5/4/2006: B1: Teenage pedestrians pass in front of the boarded up Palace Hotel in downtown Ukiah in this July 2005 photo. The historic hotel has sat dormant and rotting for more than a decade. PC: Yvonne Welsh, 15, on bike and Tammy Norris, 17, both of Ukiah pass in front of the closed and boarded up historic Palace Hotel on North State Street in downtown Ukiah. The historic hotel has sat dormant and rotting for more than a decade.

Ukiah looks for hazards in Palace Hotel

Armed with a court order, Ukiah officials entered the decaying, vine-covered Palace Hotel this week to investigate potential hazards inside the historic building that sits, vacant and boarded up, in the heart of downtown.

The building's Marin County owners initially refused to give permission for the inspection, prompting city officials to obtain a warrant, said Ukiah Planning Commissioner Judy Pruden. Forced entry was averted when a representative of the owner showed up Thursday to unlock the doors.

The results of the inspection - a routine check because of prior health and safety problems, like a leaking roof that needed to be repaired - were not available Friday.

The inspection is another step in the city's efforts to convince Eladia Laines, and her husband, Mike Leddy, to rehabilitate the 120-year-old, three-story building or sell it.

"After 20 years, we've hit the end of the road with the current owner or owners. I don't think there's any more we can do to work with them," said Pruden, who also is a member of a group formed to promote and assist with the hotel's rehabilitation.

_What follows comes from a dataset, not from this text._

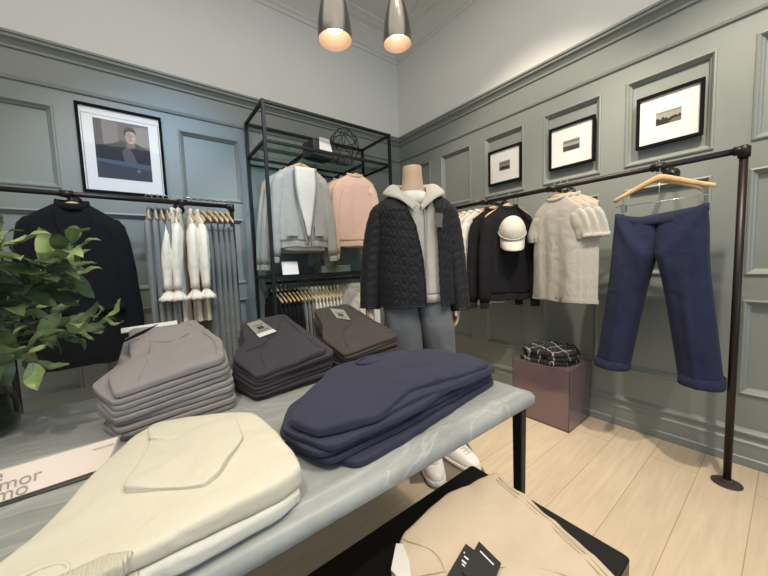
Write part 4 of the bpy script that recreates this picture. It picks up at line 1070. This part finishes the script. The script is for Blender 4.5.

Laines and some business partners purchased the hotel in a bankruptcy sale in 1990 for $115,000. It's now worth less than it would cost to tear it down, but Laines has said she wants more than $1 million to sell, city officials said. It's unclear whether Laines is the sole owner or has clear title to the building, city officials said.

Over the last two decades, the city has spent thousands of dollars on at least five studies for the hotel, including feasibility studies and an appraisal, efforts aimed at nudging the owners to take action.

More recently, frustrated city officials have been working toward reinstating the redevelopment agency's ability to purchase the hotel through eminent domain.

Those efforts have resulted in periodic repairs and announcements by Laines and Leddy of grand plans for the hotel.

In 2009, they hosted a wine and cheese open house at which they displayed plans for a building with shops and offices on the ground level and condominiums on the top levels. Yellowing plans and newspaper accounts of the proposal remain on display in the windows of a dusty office next door to the hotel.

Laines and Leddy have since dropped out of communication with the city. Leddy, reached by phone, declined to comment.

City officials have avoided a call for eminent domain, but admit they may be forced to take that step.

Eminent domain would give the city the power to force the owners to either rehabilitate the property or sell it to the city's redevelopment agency, which could then resell it to someone with a concrete plan and the funding to follow through.

The property was appraised in 2006 at $309,000 but a study commissioned by the city in 2001 determined it would cost $4.5 million just to tear it down.

Area residents for decades have called on the city to do something about the Palace, which is fondly recalled as a hub of activity in the 1970s and 1980s, when it included a restaurant, bar and a popular music venue.

It has been sitting vacant and deteriorating since 1988.